By Neal Broverman on Advocate.com
Jason Somerville, a professional card player who won the 2011 World Series of Poker, came out on his blog on Valentine’s Day.
The Stony Brook, N.Y.-based player wrote that poker is welcoming to different races and genders, but yet there is not one high-profile gay male player. Somerville decided he would become the first.
“I always knew I wasn’t straight, but I never spoke a word of it for twenty two years, and nobody really ever knew otherwise,” Somerville writes.” I dated women exclusively through my teens and early 20s, doing my best to convince myself that it wasn’t something I had to pursue, that maybe I’d grow out of it, that I’d be happier with women anyway, that I just should focus on other things.
After a lot of struggling and a lot of anxiety, I eventually came out to one of my close friends when I was 22. That same year, the second and third people I came out to were my parents (probably the hardest thing I’ve ever done), from which I basically received the not-exactly-what-I-needed reaction of ‘keep it to yourself, don’t tell anyone.’ I told very few people from then until I was 24 (by the way, my parents are way better now).”
Somerville says he decided to begin putting his happiness his first and making money second (he won nearly half a million dollars at the 2011 World Series of Poker, playing No-Limit, Hold ‘Em).

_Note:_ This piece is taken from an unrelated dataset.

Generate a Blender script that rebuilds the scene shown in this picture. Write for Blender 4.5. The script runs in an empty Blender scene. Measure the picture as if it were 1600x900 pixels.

“As 2011 continued on, and my mindset became more focused on being happy, I pushed myself to make the changes I wanted,” he writes. “I started being more and more open, telling more and more people, and eventually started dating. I became more empowered by the growing personal freedoms I felt as I increasingly was just myself by default, less and less often censoring my thoughts, desires, and feelings. The small personal ‘victories’ piled up, I gained a lot of forward momentum, and the positive changes started to snowball … and here we are now, writing this post. I’m totally open in my personal life, in an amazing relationship that means a great deal to me, and bottom line, I’m honestly happier now than I’ve ever been.”